++++ Data section

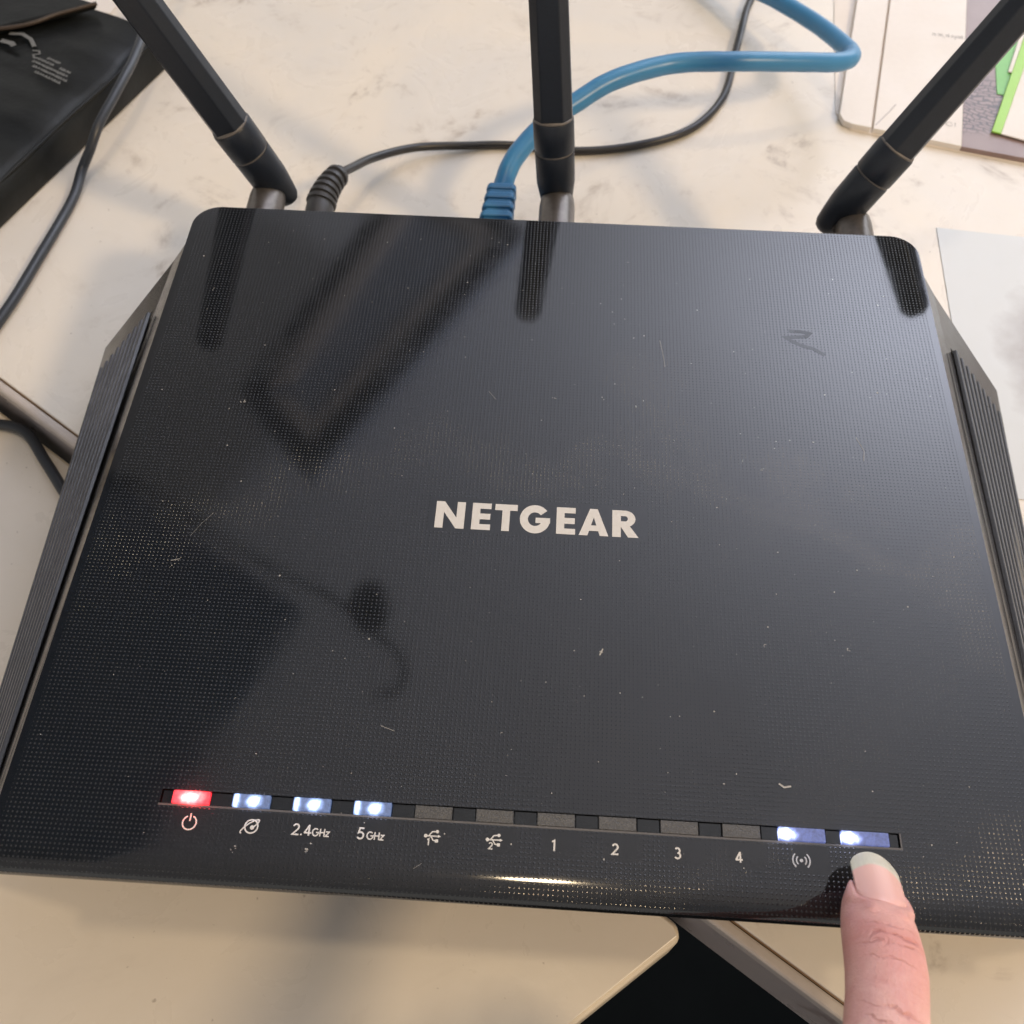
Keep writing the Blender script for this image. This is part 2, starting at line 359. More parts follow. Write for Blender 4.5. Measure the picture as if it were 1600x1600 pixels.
board = thing('side_board', 'plain cream laminate board with rounded corner against the marble table edge', 'table')
c0 = Vector((0.0445, -0.0835)); bd = Vector((0.0155-0.0445, -0.1065+0.0835)).normalized()
s0 = ea + en*(-0.0045)
tcor = (c0 - s0).dot(ed)
cor = s0 + ed*tcor
bn = bd
q = [cor - ed*0.0035, cor + bd*0.0030, cor + bd*0.9, cor + bd*0.9 - ed*1.0, cor - ed*1.0]
def shr(pts, k):   # inset the two visible edges
    a, b, c_, d_, e_ = pts
    inn = Vector((-bd.y, bd.x)); inn = inn if inn.dot(-ed) > 0 else -inn
    return [a - en*k - ed*k*0.6, b + inn*k - en*k*0.2, c_ + inn*k, d_, e_ - en*k]
BZ = -0.015
bm = bmesh.new(); prism(bm, q, BZ-0.016, BZ-0.0006); obj('board_core', bm, M['boardrim'], board, bevel=0.0016, segs=3)
bm = bmesh.new(); prism(bm, shr(q, 0.0012), BZ-0.0006, BZ); obj('board_surface', bm, M['board'], board, bevel=0.0003)

# ------------------------------------------------------------------ router
router = thing('wifi_router', 'glossy black dotted wifi router with three upright antennas and a row of lights', 'router')
ZT = 0.05
# body shell: rings of 8 points from lid down to the foot
def ring8(a, b, c, d):   # left half: rear, rear wing, front wing, front ; mirrored
    L = [a, b, c, d]; return L + [(-x, y) for x, y in L[::-1]]
rings = [
    (0.0480, ring8((-0.0975, 0.0925), (-0.1035, 0.0870), (-0.1035, -0.0885), (-0.0990, -0.0915))),
    (0.0468, ring8((-0.0980, 0.0925), (-0.1045, 0.0868), (-0.1045, -0.0885), (-0.0990, -0.0915))),
    (0.0385, ring8((-0.0990, 0.0925), (-0.1118, 0.0835), (-0.1110, -0.0885), (-0.0990, -0.0905))),
    (0.0130, ring8((-0.1010, 0.0905), (-0.1378, 0.0700), (-0.1302, -0.0850), (-0.0990, -0.0860))),
    (0.0105, ring8((-0.1010, 0.0900), (-0.1378, 0.0690), (-0.1302, -0.0840), (-0.0985, -0.0850))),
    (0.0030, ring8((-0.0980, 0.0870), (-0.1335, 0.0660), (-0.1265, -0.0810), (-0.0960, -0.0820))),
]
bm = bmesh.new(); prev = None
for z, r in rings:
    vs = [bm.verts.new((x, y, z)) for x, y in r]
    if prev is None: bm.faces.new(vs)
    else:
        for i in range(8): bm.faces.new((prev[i], prev[(i+1) % 8], vs[(i+1) % 8], vs[i]))
    prev = vs
bm.faces.new(prev[::-1])
obj('body', bm, M['body'], router, bevel=0.0005, segs=2)
for x, y in ((-0.10, 0.07), (0.10, 0.07), (-0.10, -0.07), (0.10, -0.07)):
    bm = bmesh.new(); prism(bm, arc(x, y, 0.008, 0, 337.5, 15), 0.0002, 0.0032); obj('rubber_foot', bm, M['rubber'], router)

# lid: rear region, two side regions, a front region that rolls down, and the light slot cut through
HX = 0.104; YB = 0.0940; YF = -0.0932; RC = 0.0075
SX0, SX1, SY0, SY1 = -0.0719, 0.0743, -0.0786, -0.0757
bm = bmesh.new()
top = [(HX, SY1), *arc(HX-RC, YB-RC, RC, 0, 90, 8), *arc(-HX+RC, YB-RC, RC, 90, 180, 8), (-HX, SY1)]
flat(bm, [(SX0, SY1), (SX1, SY1)] + top, ZT)
YC = -0.0868
flat(bm, [(-HX, SY1), (-HX, YC), (SX0, YC), (SX0, SY0), (SX0, SY1)], ZT)
flat(bm, [(SX1, SY1), (SX1, SY0), (SX1, YC), (HX, YC), (HX, SY1)], ZT)
flat(bm, [(SX0, YC), (SX1, YC), (SX1, SY0), (SX0, SY0)], ZT)
prof = [(YC, ZT)] + [(YC - 0.0064*math.sin(R(a))*1.0, ZT - 0.0021*(1-math.cos(R(a)))) for a in (15, 30, 45, 60, 75, 90)]
xs = [-HX, SX0, SX1, HX]
for (ya, za), (yb, zb) in zip(prof, prof[1:]):
    for x0, x1 in zip(xs, xs[1:]):
        bm.faces.new([bm.verts.new(p) for p in ((x0, ya, za), (x0, yb, zb), (x1, yb, zb), (x1, ya, za))])
# skirts
ye, ze = prof[-1]; ZL = 0.0466
outl = [(HX, YC, ZT), (HX, SY1, ZT)] + [(x, y, ZT) for x, y in top[1:-1]] + [(-HX, SY1, ZT), (-HX, YC, ZT)]
outl += [(-HX, y, z) for y, z in prof[1:]] + [(SX0, ye, ze), (SX1, ye, ze)] + [(HX, y, z) for y, z in prof[1:][::-1]]
n = len(outl)
for i in range(n):
    a, b = outl[i], outl[(i+1) % n]
    bm.faces.new([bm.verts.new(p) for p in (a, b, (b[0], b[1], ZL), (a[0], a[1], ZL))])
# underside and slot walls
flat(bm, [(p[0], p[1]) for p in outl if True], ZL)
sl = [(SX0, SY0), (SX1, SY0), (SX1, SY1), (SX0, SY1)]
for i in range(4):
    a, b = sl[i], sl[(i+1) % 4]
    bm.faces.new([bm.verts.new(p) for p in ((*a, ZT), (*b, ZT), (*b, ZT-0.0012), (*a, ZT-0.0012))])
flat(bm, sl, ZT-0.0012)
bmesh.ops.remove_doubles(bm, verts=bm.verts, dist=1e-6)
lid = obj('lid', bm, M['lid'], router, smooth=True)
lid.data.set_sharp_from_angle(angle=R(25))

# light caught by the slot bevel, put in as a pale strip
bm = bmesh.new()
box(bm, SX0-0.0002, SX1+0.0003, SY0-0.0003, SY0+0.0001, ZT-0.0008, ZT+0.00006)
box(bm, SX1+0.0000, SX1+0.0003, SY0+0.0001, SY1, ZT-0.0008, ZT+0.00006)
obj('slot_edge_glint', bm, M['rim'], router)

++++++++

To do:
Retype the listing exactly. Pictures do not belong in the copy.

Finished exercise:
Keep writing the Blender script for this image. This is part 2, starting at line 359. More parts follow. Write for Blender 4.5. Measure the picture as if it were 1600x1600 pixels.
board = thing('side_board', 'plain cream laminate board with rounded corner against the marble table edge', 'table')
c0 = Vector((0.0445, -0.0835)); bd = Vector((0.0155-0.0445, -0.1065+0.0835)).normalized()
s0 = ea + en*(-0.0045)
tcor = (c0 - s0).dot(ed)
cor = s0 + ed*tcor
bn = bd
q = [cor - ed*0.0035, cor + bd*0.0030, cor + bd*0.9, cor + bd*0.9 - ed*1.0, cor - ed*1.0]
def shr(pts, k):   # inset the two visible edges
    a, b, c_, d_, e_ = pts
    inn = Vector((-bd.y, bd.x)); inn = inn if inn.dot(-ed) > 0 else -inn
    return [a - en*k - ed*k*0.6, b + inn*k - en*k*0.2, c_ + inn*k, d_, e_ - en*k]
BZ = -0.015
bm = bmesh.new(); prism(bm, q, BZ-0.016, BZ-0.0006); obj('board_core', bm, M['boardrim'], board, bevel=0.0016, segs=3)
bm = bmesh.new(); prism(bm, shr(q, 0.0012), BZ-0.0006, BZ); obj('board_surface', bm, M['board'], board, bevel=0.0003)

# ------------------------------------------------------------------ router
router = thing('wifi_router', 'glossy black dotted wifi router with three upright antennas and a row of lights', 'router')
ZT = 0.05
# body shell: rings of 8 points from lid down to the foot
def ring8(a, b, c, d):   # left half: rear, rear wing, front wing, front ; mirrored
    L = [a, b, c, d]; return L + [(-x, y) for x, y in L[::-1]]
rings = [
    (0.0480, ring8((-0.0975, 0.0925), (-0.1035, 0.0870), (-0.1035, -0.0885), (-0.0990, -0.0915))),
    (0.0468, ring8((-0.0980, 0.0925), (-0.1045, 0.0868), (-0.1045, -0.0885), (-0.0990, -0.0915))),
    (0.0385, ring8((-0.0990, 0.0925), (-0.1118, 0.0835), (-0.1110, -0.0885), (-0.0990, -0.0905))),
    (0.0130, ring8((-0.1010, 0.0905), (-0.1378, 0.0700), (-0.1302, -0.0850), (-0.0990, -0.0860))),
    (0.0105, ring8((-0.1010, 0.0900), (-0.1378, 0.0690), (-0.1302, -0.0840), (-0.0985, -0.0850))),
    (0.0030, ring8((-0.0980, 0.0870), (-0.1335, 0.0660), (-0.1265, -0.0810), (-0.0960, -0.0820))),
]
bm = bmesh.new(); prev = None
for z, r in rings:
    vs = [bm.verts.new((x, y, z)) for x, y in r]
    if prev is None: bm.faces.new(vs)
    else:
        for i in range(8): bm.faces.new((prev[i], prev[(i+1) % 8], vs[(i+1) % 8], vs[i]))
    prev = vs
bm.faces.new(prev[::-1])
obj('body', bm, M['body'], router, bevel=0.0005, segs=2)
for x, y in ((-0.10, 0.07), (0.10, 0.07), (-0.10, -0.07), (0.10, -0.07)):
    bm = bmesh.new(); prism(bm, arc(x, y, 0.008, 0, 337.5, 15), 0.0002, 0.0032); obj('rubber_foot', bm, M['rubber'], router)

# lid: rear region, two side regions, a front region that rolls down, and the light slot cut through
HX = 0.104; YB = 0.0940; YF = -0.0932; RC = 0.0075
SX0, SX1, SY0, SY1 = -0.0719, 0.0743, -0.0786, -0.0757
bm = bmesh.new()
top = [(HX, SY1), *arc(HX-RC, YB-RC, RC, 0, 90, 8), *arc(-HX+RC, YB-RC, RC, 90, 180, 8), (-HX, SY1)]
flat(bm, [(SX0, SY1), (SX1, SY1)] + top, ZT)
YC = -0.0868
flat(bm, [(-HX, SY1), (-HX, YC), (SX0, YC), (SX0, SY0), (SX0, SY1)], ZT)
flat(bm, [(SX1, SY1), (SX1, SY0), (SX1, YC), (HX, YC), (HX, SY1)], ZT)
flat(bm, [(SX0, YC), (SX1, YC), (SX1, SY0), (SX0, SY0)], ZT)
prof = [(YC, ZT)] + [(YC - 0.0064*math.sin(R(a))*1.0, ZT - 0.0021*(1-math.cos(R(a)))) for a in (15, 30, 45, 60, 75, 90)]
xs = [-HX, SX0, SX1, HX]
for (ya, za), (yb, zb) in zip(prof, prof[1:]):
    for x0, x1 in zip(xs, xs[1:]):
        bm.faces.new([bm.verts.new(p) for p in ((x0, ya, za), (x0, yb, zb), (x1, yb, zb), (x1, ya, za))])
# skirts
ye, ze = prof[-1]; ZL = 0.0466
outl = [(HX, YC, ZT), (HX, SY1, ZT)] + [(x, y, ZT) for x, y in top[1:-1]] + [(-HX, SY1, ZT), (-HX, YC, ZT)]
outl += [(-HX, y, z) for y, z in prof[1:]] + [(SX0, ye, ze), (SX1, ye, ze)] + [(HX, y, z) for y, z in prof[1:][::-1]]
n = len(outl)
for i in range(n):
    a, b = outl[i], outl[(i+1) % n]
    bm.faces.new([bm.verts.new(p) for p in (a, b, (b[0], b[1], ZL), (a[0], a[1], ZL))])
# underside and slot walls
flat(bm, [(p[0], p[1]) for p in outl if True], ZL)
sl = [(SX0, SY0), (SX1, SY0), (SX1, SY1), (SX0, SY1)]
for i in range(4):
    a, b = sl[i], sl[(i+1) % 4]
    bm.faces.new([bm.verts.new(p) for p in ((*a, ZT), (*b, ZT), (*b, ZT-0.0012), (*a, ZT-0.0012))])
flat(bm, sl, ZT-0.0012)
bmesh.ops.remove_doubles(bm, verts=bm.verts, dist=1e-6)
lid = obj('lid', bm, M['lid'], router, smooth=True)
lid.data.set_sharp_from_angle(angle=R(25))

# light caught by the slot bevel, put in as a pale strip
bm = bmesh.new()
box(bm, SX0-0.0002, SX1+0.0003, SY0-0.0003, SY0+0.0001, ZT-0.0008, ZT+0.00006)
box(bm, SX1+0.0000, SX1+0.0003, SY0+0.0001, SY1, ZT-0.0008, ZT+0.00006)
obj('slot_edge_glint', bm, M['rim'], router)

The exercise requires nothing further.